Your goal: For each line that holds "part", copy the line out.

Record list:
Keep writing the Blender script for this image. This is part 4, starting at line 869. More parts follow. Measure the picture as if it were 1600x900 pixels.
--
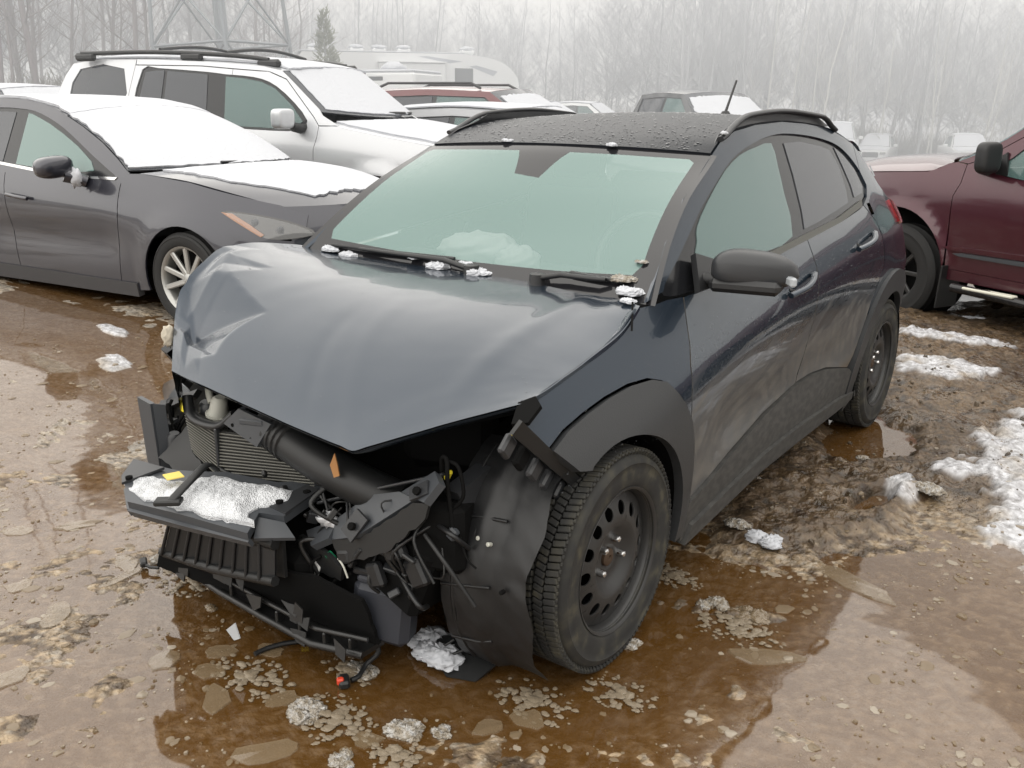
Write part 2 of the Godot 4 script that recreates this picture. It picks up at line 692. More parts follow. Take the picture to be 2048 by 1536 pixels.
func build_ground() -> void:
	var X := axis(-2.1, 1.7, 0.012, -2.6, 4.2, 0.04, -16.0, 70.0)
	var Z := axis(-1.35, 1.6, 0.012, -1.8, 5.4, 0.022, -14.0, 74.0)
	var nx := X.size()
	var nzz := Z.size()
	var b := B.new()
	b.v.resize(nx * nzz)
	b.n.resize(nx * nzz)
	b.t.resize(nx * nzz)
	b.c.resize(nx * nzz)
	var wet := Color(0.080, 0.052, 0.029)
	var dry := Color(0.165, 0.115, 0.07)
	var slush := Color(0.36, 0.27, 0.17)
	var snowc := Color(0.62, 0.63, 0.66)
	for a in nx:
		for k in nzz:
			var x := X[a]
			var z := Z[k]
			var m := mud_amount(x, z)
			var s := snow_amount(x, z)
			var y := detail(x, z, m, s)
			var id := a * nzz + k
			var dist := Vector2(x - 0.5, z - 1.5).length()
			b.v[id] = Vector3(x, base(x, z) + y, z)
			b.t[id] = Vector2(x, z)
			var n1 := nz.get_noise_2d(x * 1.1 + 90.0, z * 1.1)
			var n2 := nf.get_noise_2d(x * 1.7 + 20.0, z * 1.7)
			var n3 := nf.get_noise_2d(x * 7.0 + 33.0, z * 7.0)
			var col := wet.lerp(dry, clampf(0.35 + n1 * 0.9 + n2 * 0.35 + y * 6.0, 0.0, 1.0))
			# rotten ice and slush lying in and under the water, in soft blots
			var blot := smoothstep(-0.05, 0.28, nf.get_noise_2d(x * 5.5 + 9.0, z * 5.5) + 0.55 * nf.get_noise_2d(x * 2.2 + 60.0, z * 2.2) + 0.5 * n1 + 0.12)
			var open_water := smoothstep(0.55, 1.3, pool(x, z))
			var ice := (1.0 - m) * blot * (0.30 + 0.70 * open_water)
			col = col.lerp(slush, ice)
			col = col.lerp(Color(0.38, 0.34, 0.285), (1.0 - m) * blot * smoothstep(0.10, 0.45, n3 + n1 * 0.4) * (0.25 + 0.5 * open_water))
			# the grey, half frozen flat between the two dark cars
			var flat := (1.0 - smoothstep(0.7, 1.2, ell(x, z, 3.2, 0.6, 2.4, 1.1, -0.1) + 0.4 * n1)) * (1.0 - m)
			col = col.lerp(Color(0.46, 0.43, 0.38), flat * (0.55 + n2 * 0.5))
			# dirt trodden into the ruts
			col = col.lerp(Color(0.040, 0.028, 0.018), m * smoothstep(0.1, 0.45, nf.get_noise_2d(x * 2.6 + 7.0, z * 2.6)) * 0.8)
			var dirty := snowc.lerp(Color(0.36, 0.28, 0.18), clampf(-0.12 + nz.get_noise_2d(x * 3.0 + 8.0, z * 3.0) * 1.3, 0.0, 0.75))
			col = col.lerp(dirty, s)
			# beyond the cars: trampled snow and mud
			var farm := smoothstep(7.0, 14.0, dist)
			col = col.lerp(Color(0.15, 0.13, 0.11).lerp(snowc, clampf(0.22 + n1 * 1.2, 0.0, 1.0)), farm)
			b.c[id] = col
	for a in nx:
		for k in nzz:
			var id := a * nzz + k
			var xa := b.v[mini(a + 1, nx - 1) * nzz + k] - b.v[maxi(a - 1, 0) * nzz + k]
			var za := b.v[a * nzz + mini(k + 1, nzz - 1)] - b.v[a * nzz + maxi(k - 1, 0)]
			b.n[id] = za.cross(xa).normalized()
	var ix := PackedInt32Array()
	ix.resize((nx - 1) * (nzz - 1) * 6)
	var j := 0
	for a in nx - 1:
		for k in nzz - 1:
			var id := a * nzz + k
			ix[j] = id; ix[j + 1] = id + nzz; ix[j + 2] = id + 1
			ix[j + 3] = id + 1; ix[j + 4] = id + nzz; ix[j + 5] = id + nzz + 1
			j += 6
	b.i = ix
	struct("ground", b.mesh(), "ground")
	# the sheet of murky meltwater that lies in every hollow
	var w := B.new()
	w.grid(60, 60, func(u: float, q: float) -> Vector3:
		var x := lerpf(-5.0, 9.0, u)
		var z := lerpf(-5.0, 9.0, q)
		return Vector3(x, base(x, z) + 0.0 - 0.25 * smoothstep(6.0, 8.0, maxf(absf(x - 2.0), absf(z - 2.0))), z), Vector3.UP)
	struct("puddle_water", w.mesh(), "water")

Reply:
Keep writing the Blender script for this image. This is part 4, starting at line 869. More parts follow. Measure the picture as if it were 1600x900 pixels.
Write part 2 of the Godot 4 script that recreates this picture. It picks up at line 692. More parts follow. Take the picture to be 2048 by 1536 pixels.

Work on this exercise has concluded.